Carbon Brief's statistical projection, built from the five temperature records and the current forecast distribution, assigns a roughly nineteen percent chance that 2026 will overtake 2024 as the warmest year on record. Because a full El Nino takes time to influence annual averages, the larger effect is likely to appear in 2027, which forecasters now consider the most probable candidate for a new warmth record. Either way, 2026 is virtually certain to rank among the four warmest years ever observed.

The Arctic has added to the early 2026 story. Sea ice extent during the winter maximum tied with 2025 for the lowest ever recorded in the satellite era, reflecting the continued impact of warming air and ocean temperatures at high latitudes. Low winter maxima tend to set the stage for vulnerable summer melt seasons, because thinner ice entering spring melts more quickly once the sun returns. Scientists will be watching closely whether a strong El Nino in the Pacific further amplifies Arctic warming through atmospheric teleconnections.

Regional contrasts in the first quarter were stark. Parts of Europe, the United States, and central Asia saw unusually mild winter conditions, while scattered cold snaps were balanced by record warmth in the Southern Hemisphere. Ocean heat content reached new highs in several basins, continuing a trend that is linked to coral bleaching events, shifts in fish populations, and the intensification of tropical storms.

Policymakers face familiar dilemmas. Greenhouse gas emissions continue near record levels even as clean energy deployment accelerates, meaning that the atmospheric stock of carbon dioxide and methane is still growing. Achieving the Paris Agreement's goal of limiting warming to well below two degrees Celsius, let alone one and a half degrees, will require a faster turnover of the global energy system than current projections envisage. Every year that exceeds the historical norm makes the remaining carbon budget smaller.
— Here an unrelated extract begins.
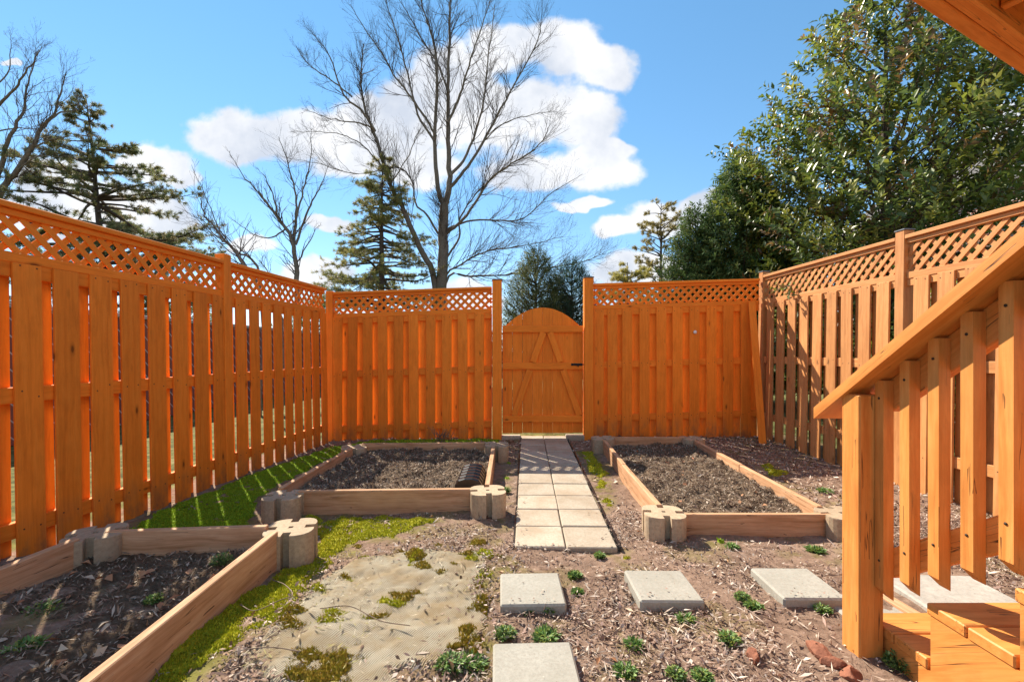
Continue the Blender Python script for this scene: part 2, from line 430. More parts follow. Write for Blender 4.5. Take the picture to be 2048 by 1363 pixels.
# ------------------------------------------------------------------ soil and ground sheets
def soil_mat(name, stops, scale, rough=.95):
    m, t, b = new_mat(name); L = t.links
    tc = nn(t, 'ShaderNodeTexCoord')
    a = nn(t, 'ShaderNodeTexNoise', Scale=scale, Detail=10.0); a.inputs['Roughness'].default_value = .72; L.new(tc.outputs['Object'], a.inputs['Vector'])
    c2 = nn(t, 'ShaderNodeTexNoise', Scale=1.7, Detail=4.0); L.new(tc.outputs['Object'], c2.inputs['Vector'])
    f = mth(t, 'ADD', mth(t, 'MULTIPLY', a.outputs['Fac'], .7), mth(t, 'MULTIPLY', c2.outputs['Fac'], .3))
    c = ramp(t, f, stops).outputs[0]
    return m, t, b, c, a
def finish(t, b, c, a, dist=.012, strength=.9):
    t.links.new(c, b.inputs['Base Color']); b.inputs['Roughness'].default_value = .95; b.inputs['Specular IOR Level'].default_value = .1
    bp = nn(t, 'ShaderNodeBump'); bp.inputs['Strength'].default_value = strength; bp.inputs['Distance'].default_value = dist
    t.links.new(a.outputs['Fac'], bp.inputs['Height']); t.links.new(bp.outputs[0], b.inputs['Normal'])
m, t, b, c, a = soil_mat('red_brown_soil', [(0.32, (.095, .06, .043)), (0.48, (.215, .14, .10)), (0.60, (.31, .21, .155)), (0.72, (.40, .29, .22))], 26)
ga = nn(t, 'ShaderNodeAttribute', attribute_name='col')       # r: lawn outside the yard, g: moss film on the soil
gs = nn(t, 'ShaderNodeSeparateColor'); t.links.new(ga.outputs['Color'], gs.inputs[0])
gnoise = nn(t, 'ShaderNodeTexNoise', Scale=9.0, Detail=6.0); tc2 = nn(t, 'ShaderNodeTexCoord'); t.links.new(tc2.outputs['Object'], gnoise.inputs['Vector'])
lawn = ramp(t, gnoise.outputs['Fac'], [(0.35, (.07, .075, .025)), (0.55, (.15, .15, .05)), (0.7, (.24, .21, .10))]).outputs[0]
c = mixc(t, gs.outputs[0], c, lawn)
film = ramp(t, gnoise.outputs['Fac'], [(0.40, (.12, .10, .02)), (0.6, (.17, .17, .02))]).outputs[0]
c = mixc(t, gs.outputs[1], c, film)
finish(t, b, c, a); M_SOIL = m
m, t, b, c, a = soil_mat('dark_bed_soil', [(0.32, (.045, .03, .02)), (0.48, (.125, .085, .056)), (0.60, (.19, .135, .092)), (0.74, (.30, .22, .16))], 34)
finish(t, b, c, a, .02, 1.0); M_BED = m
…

For the general public, the practical consequences are already visible. Heat waves are starting earlier and lasting longer, growing seasons are shifting, and the atmosphere holds more water vapor, which in turn fuels heavier downpours and flash flooding. The Carbon Brief analysis is less a warning about the future than a status update on a climate that has already changed, with another likely top-tier year now underway.

Scientific attention is also turning to the compounded effects that a strong El Nino could produce on top of already elevated baseline temperatures. Research published over the past several years has demonstrated that El Nino years amplify the probability of extreme heat events across many parts of the world, often by factors of two or three compared to neutral years. With global average temperatures now running roughly one and a half degrees above the pre-industrial baseline, analysts warn that even a moderate El Nino could push many regions into unprecedented conditions during the second half of 2026 and the first half of 2027. Health authorities are preparing contingency plans for heat-related illness surges, particularly in urban centers where nighttime cooling has become increasingly rare. Water utilities in drought-prone regions are revising reservoir management rules, because a strong El Nino can bring either pronounced wet or dry extremes depending on geography. Agricultural ministries are modeling potential disruptions to staple crops such as rice, maize, and wheat, and export-dependent economies are bracing for volatile commodity prices. The insurance industry is similarly adjusting. Reinsurers have begun incorporating a higher probability of concurrent climate hazards into their 2026 risk models, reflecting the expectation that El Nino will raise the odds of multiple severe events occurring simultaneously in different parts of the world. Catastrophe bond pricing has responded accordingly, with premiums for tropical cyclone and flood covers edging higher in several markets. Taken together, the first quarter data and the forecasts that follow reinforce a now familiar pattern. Each new year arrives with routine expectations of disruption, and each new season underscores that the climate system is not simply warming, but doing so in ways that stretch the planning horizons of every institution charged with keeping the world running.